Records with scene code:
***

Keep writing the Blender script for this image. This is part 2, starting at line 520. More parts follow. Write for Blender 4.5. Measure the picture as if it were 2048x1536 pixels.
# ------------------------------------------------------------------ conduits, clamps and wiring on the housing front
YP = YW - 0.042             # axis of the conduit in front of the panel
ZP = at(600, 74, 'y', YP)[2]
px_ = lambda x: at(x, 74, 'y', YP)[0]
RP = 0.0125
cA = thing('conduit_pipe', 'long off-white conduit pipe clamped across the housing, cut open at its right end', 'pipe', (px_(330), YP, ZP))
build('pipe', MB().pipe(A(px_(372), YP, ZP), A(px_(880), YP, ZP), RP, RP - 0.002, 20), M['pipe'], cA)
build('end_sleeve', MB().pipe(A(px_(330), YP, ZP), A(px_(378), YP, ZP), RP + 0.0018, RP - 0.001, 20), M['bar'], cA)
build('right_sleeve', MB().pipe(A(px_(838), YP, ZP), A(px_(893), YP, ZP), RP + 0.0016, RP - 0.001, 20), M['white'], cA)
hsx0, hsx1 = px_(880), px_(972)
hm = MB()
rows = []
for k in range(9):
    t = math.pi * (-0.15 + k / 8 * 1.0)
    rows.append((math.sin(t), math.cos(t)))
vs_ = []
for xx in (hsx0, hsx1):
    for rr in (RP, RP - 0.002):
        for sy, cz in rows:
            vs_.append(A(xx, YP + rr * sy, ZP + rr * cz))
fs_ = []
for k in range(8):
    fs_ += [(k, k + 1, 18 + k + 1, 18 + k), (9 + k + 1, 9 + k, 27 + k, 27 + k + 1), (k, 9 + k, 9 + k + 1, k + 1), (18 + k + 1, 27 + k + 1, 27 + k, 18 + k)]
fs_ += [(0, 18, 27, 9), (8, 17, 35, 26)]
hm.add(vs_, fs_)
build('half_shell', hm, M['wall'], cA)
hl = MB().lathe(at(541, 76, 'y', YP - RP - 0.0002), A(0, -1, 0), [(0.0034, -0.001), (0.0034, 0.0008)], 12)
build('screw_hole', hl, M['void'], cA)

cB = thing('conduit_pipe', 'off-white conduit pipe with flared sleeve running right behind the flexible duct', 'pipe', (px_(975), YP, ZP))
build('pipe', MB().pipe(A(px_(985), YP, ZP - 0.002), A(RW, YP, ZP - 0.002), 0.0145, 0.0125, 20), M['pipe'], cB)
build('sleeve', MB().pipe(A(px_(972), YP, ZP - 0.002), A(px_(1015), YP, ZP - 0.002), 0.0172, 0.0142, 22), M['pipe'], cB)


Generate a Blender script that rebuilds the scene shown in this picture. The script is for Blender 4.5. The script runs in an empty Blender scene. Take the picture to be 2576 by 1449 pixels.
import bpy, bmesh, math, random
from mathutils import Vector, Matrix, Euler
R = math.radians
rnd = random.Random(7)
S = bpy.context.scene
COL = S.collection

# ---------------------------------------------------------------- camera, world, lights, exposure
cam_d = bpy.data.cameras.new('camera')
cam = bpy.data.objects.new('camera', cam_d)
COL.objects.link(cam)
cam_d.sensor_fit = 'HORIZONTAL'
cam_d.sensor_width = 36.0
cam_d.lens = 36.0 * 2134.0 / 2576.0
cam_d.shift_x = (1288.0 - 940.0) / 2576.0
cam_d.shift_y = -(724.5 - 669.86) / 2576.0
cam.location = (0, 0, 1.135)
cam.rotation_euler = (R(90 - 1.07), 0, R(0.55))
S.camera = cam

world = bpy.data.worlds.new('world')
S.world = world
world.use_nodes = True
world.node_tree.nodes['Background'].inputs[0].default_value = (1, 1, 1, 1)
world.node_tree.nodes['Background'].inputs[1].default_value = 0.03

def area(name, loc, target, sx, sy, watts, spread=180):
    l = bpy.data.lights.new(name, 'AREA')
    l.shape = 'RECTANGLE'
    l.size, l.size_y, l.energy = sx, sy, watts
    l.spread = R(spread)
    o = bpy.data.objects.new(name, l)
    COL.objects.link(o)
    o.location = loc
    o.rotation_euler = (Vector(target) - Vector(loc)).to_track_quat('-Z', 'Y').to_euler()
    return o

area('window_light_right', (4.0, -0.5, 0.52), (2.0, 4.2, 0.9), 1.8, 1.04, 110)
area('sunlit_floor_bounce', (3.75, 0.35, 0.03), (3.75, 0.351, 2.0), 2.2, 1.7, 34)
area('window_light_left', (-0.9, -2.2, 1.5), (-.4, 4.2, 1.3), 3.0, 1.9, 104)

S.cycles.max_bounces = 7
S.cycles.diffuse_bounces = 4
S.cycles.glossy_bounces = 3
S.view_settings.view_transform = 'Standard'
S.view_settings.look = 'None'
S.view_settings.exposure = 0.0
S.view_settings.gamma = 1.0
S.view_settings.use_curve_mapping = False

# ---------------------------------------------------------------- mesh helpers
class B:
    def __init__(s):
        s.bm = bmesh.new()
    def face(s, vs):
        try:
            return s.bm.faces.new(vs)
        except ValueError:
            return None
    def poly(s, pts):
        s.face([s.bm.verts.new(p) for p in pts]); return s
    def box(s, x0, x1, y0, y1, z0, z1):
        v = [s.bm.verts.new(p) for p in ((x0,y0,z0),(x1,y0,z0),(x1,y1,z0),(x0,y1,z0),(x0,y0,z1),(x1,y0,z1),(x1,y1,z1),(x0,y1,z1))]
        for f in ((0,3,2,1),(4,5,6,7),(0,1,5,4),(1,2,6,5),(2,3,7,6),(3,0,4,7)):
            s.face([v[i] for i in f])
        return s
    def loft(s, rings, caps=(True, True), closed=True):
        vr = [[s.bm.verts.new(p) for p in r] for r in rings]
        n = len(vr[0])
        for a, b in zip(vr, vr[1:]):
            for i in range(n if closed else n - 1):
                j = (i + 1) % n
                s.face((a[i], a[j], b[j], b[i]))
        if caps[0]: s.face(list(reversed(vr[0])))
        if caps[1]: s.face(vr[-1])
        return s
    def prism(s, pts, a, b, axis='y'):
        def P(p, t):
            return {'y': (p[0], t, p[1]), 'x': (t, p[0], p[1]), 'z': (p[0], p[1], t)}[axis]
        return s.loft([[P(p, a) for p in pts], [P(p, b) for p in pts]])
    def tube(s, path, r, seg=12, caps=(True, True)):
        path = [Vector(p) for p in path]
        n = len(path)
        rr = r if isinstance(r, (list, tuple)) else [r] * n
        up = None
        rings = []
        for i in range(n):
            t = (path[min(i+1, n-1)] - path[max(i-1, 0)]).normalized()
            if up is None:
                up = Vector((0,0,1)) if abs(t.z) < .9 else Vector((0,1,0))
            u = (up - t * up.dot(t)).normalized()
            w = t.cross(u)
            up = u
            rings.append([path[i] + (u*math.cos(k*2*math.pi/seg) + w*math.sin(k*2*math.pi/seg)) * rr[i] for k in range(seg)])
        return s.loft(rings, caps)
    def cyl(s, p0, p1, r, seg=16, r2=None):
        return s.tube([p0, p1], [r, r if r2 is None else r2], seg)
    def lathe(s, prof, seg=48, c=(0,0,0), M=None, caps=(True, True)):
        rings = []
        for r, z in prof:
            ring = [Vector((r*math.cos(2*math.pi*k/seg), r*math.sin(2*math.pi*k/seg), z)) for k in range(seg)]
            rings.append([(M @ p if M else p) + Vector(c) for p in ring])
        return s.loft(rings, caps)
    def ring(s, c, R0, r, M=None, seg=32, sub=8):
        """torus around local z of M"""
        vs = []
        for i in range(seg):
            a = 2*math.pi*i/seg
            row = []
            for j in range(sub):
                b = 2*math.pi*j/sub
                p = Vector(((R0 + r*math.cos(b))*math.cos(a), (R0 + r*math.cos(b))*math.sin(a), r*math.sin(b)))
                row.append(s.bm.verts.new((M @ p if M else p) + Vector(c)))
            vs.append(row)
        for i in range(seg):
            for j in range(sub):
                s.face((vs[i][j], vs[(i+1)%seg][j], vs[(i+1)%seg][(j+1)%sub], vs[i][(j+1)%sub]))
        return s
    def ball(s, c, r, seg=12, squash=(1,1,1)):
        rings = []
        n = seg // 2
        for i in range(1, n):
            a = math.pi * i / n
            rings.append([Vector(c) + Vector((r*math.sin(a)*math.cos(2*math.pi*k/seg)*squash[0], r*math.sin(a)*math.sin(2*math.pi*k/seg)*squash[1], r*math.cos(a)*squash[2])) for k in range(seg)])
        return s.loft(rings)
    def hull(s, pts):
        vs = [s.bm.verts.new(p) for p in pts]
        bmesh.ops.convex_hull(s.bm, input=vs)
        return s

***

◆ Given exercise ◆
Return nothing but the lines from the start of the listing above through the line containing "build('screw_hole', hl, M['void'], cA)", exactly as given.

◆ Finished exercise ◆
Keep writing the Blender script for this image. This is part 2, starting at line 520. More parts follow. Write for Blender 4.5. Measure the picture as if it were 2048x1536 pixels.
# ------------------------------------------------------------------ conduits, clamps and wiring on the housing front
YP = YW - 0.042             # axis of the conduit in front of the panel
ZP = at(600, 74, 'y', YP)[2]
px_ = lambda x: at(x, 74, 'y', YP)[0]
RP = 0.0125
cA = thing('conduit_pipe', 'long off-white conduit pipe clamped across the housing, cut open at its right end', 'pipe', (px_(330), YP, ZP))
build('pipe', MB().pipe(A(px_(372), YP, ZP), A(px_(880), YP, ZP), RP, RP - 0.002, 20), M['pipe'], cA)
build('end_sleeve', MB().pipe(A(px_(330), YP, ZP), A(px_(378), YP, ZP), RP + 0.0018, RP - 0.001, 20), M['bar'], cA)
build('right_sleeve', MB().pipe(A(px_(838), YP, ZP), A(px_(893), YP, ZP), RP + 0.0016, RP - 0.001, 20), M['white'], cA)
hsx0, hsx1 = px_(880), px_(972)
hm = MB()
rows = []
for k in range(9):
    t = math.pi * (-0.15 + k / 8 * 1.0)
    rows.append((math.sin(t), math.cos(t)))
vs_ = []
for xx in (hsx0, hsx1):
    for rr in (RP, RP - 0.002):
        for sy, cz in rows:
            vs_.append(A(xx, YP + rr * sy, ZP + rr * cz))
fs_ = []
for k in range(8):
    fs_ += [(k, k + 1, 18 + k + 1, 18 + k), (9 + k + 1, 9 + k, 27 + k, 27 + k + 1), (k, 9 + k, 9 + k + 1, k + 1), (18 + k + 1, 27 + k + 1, 27 + k, 18 + k)]
fs_ += [(0, 18, 27, 9), (8, 17, 35, 26)]
hm.add(vs_, fs_)
build('half_shell', hm, M['wall'], cA)
hl = MB().lathe(at(541, 76, 'y', YP - RP - 0.0002), A(0, -1, 0), [(0.0034, -0.001), (0.0034, 0.0008)], 12)
build('screw_hole', hl, M['void'], cA)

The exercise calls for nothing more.